Quarta-feira, 25 de dezembro de 2024
Por Redação O Sul | 25 de dezembro de 2024
A defesa de Fantinel alegou que a fala do acusado estaria abarcada pela imunidade parlamentar
Foto: Bianca Prezzi/Câmara de CaxiasA 5ª Vara Federal de Caxias do Sul, na Serra Gaúcha, condenou o vereador Sandro Fantinel (PL) a três anos de prisão, à perda do cargo público e ao pagamento de R$ 50 mil de indenização pelo crime de induzir e incitar a discriminação e o preconceito contra o povo baiano. A sentença, proferida pelo juiz federal substituto Julio Cesar Souza dos Santos, foi divulgada nesta semana.
De acordo com o MPF (Ministério Público Federal), o vereador teria gerado humilhação, constrangimento e vergonha ao povo nordestino ao proferir discurso na Câmara de Vereadores, durante sessão ordinária, com transmissão ao vivo pela TV Câmara (canal próprio com alcance mundial na internet pelo Youtube), bem como no site camaracaxias.rs.gov.br, tendo alcançado grande repercussão também nas redes sociais.
Segundo a denúncia do MPF, o vereador sugeriu contratar argentinos, em detrimento daqueles a quem se referiu como “aquela gente lá de cima ”, além de afirmar sobre os baianos que a “única cultura que eles têm é viver na praia tocando tambor”. Fantinel também disse: “Deixem de lado aquele povo que é acostumado com carnaval e festa para vocês não se incomodar”.
A defesa argumentou que haveria excesso de acusação. Alegou também que a fala do acusado estaria abarcada pela imunidade parlamentar e que ele se dirigiu a seus eleitores agricultores, produtores e empresas agrícolas para agradá-los. Defendeu que não haveria dolo, uma vez que a intenção do réu não foi a de ofender, sendo pessoa de pouca instrução e que não dominaria o uso de figuras de linguagem.
Por fim, salientou que o vereador se retratou e se desculpou pelo ocorrido e, ainda assim, sofreu um massacre digital e social e foi alvo de ameaças.
Preliminarmente, o juiz Julio Cesar dos Santos afastou a tese de imunidade parlamentar, explicando que já consta em decisão do STF (Supremo Tribunal Federal) que a imunidade prevista na Constituição Federal se limita à circunscrição do município. Entretanto, no caso, as declarações tiveram grande repercussão nacional. Além disso, as afirmações não tinham nenhuma relação com projeto de lei ou função parlamentar, tendo sido “lançadas na forma de discurso avulso, eivado de conteúdo discriminatório.
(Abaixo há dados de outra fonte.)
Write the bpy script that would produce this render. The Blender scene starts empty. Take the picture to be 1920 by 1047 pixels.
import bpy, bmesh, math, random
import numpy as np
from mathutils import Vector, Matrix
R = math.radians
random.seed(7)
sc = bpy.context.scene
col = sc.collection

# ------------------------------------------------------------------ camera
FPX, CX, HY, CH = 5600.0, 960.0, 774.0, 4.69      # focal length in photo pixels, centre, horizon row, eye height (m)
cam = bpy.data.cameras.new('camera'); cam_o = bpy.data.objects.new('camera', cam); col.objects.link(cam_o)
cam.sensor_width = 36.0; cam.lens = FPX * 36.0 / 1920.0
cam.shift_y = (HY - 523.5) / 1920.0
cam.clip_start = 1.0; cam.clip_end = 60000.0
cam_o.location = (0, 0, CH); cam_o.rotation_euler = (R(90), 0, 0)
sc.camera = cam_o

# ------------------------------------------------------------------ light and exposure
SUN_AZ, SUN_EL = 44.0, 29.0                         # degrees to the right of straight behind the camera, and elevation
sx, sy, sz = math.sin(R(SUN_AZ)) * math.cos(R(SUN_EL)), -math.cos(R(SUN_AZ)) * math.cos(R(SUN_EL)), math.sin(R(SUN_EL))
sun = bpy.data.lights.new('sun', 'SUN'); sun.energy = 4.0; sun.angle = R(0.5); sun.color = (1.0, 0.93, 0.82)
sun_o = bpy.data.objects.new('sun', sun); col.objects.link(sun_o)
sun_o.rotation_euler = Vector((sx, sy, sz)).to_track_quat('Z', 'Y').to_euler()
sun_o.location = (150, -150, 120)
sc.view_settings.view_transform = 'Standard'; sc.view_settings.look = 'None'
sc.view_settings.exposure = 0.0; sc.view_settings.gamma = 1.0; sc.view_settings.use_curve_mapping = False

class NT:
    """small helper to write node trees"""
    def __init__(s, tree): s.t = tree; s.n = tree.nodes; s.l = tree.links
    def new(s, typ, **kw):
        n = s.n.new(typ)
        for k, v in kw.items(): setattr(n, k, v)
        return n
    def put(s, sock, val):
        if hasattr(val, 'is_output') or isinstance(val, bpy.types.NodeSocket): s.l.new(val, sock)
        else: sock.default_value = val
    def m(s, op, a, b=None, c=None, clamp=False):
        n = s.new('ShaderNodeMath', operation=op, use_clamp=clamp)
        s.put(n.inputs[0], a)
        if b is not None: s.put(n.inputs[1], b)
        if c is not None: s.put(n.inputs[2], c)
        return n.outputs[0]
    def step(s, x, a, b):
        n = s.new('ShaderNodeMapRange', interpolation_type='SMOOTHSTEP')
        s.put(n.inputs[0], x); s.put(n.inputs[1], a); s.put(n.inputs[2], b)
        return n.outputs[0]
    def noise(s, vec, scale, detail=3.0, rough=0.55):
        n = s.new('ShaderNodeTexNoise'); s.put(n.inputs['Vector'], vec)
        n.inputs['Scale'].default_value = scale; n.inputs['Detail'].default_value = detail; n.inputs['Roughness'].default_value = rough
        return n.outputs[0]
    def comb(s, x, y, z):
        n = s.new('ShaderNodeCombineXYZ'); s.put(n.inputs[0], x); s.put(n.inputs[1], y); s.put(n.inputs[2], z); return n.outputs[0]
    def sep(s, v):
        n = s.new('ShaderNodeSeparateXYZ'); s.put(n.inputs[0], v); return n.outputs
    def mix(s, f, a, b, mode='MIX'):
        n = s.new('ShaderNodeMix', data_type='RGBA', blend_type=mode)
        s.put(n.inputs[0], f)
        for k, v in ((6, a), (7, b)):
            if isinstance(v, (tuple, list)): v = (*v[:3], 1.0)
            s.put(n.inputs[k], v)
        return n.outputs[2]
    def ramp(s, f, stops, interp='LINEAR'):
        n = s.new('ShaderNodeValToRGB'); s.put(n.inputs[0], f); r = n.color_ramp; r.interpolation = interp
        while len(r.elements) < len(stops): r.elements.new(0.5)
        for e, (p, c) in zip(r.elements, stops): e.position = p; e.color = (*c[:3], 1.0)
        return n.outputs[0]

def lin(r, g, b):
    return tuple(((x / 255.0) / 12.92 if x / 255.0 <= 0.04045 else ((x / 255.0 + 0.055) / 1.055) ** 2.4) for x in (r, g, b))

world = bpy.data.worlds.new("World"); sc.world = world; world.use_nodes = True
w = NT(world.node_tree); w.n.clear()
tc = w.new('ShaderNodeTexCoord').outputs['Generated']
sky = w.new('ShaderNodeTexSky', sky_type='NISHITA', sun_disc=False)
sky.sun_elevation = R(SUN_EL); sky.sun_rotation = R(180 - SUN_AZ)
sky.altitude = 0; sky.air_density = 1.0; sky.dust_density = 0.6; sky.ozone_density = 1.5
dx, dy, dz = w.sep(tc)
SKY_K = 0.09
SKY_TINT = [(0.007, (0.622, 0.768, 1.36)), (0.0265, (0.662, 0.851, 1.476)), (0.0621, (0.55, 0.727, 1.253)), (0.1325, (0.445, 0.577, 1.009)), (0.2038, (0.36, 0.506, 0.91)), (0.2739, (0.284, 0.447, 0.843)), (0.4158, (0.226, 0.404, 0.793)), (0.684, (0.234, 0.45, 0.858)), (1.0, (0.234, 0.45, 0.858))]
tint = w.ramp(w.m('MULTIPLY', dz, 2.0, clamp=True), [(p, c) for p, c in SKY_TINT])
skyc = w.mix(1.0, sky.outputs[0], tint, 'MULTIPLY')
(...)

Ao analisar o mérito, Santos concluiu que o parlamentar estava incitando diretamente a diferença de tratamento em razão da procedência nacional, afirmando que agricultores e empresas agrícolas gaúchas deixassem de contratar trabalhadores provenientes da região Nordeste do Brasil, notadamente do Estado da Bahia. A contraposição entre argentinos (limpos, trabalhadores e corretos, segundo o réu) e baianos (por consequência, sujos, preguiçosos e incorretos) teria o nítido intuito de menosprezar as pessoas nascidas naquela região.
Além da discriminação em razão da procedência nacional, o magistrado observou que o réu também incitou a discriminação de religião e raça ao falar que “a única cultura que eles tem é viver na praia tocando tambor”. “O tambor é um símbolo da diáspora negra no Brasil e tem papel sagrado no exercício de religiões de matriz africana” explicou.
O magistrado reconheceu a ocorrência de discriminação múltipla, pois a fala do acusado seria “dolosamente dirigida para induzir e incitar a discriminação e o preconceito em razão da procedência nacional, da raça e da religião”.
A pena de três anos e 20 dias de reclusão, em regime inicial aberto, foi substituída por duas penas restritivas de prestação de serviços à comunidade e prestação pecuniária de 30 salários mínimos, mais 86 dias-multa. Também foi decretada a perda do cargo público e fixada em R$ 50 mil a indenização pelos danos morais coletivos.
Cabe recurso ao TRF4 (Tribunal Regional Federal da 4ª Região). A defesa de Fantinel informou que recorrerá da decisão.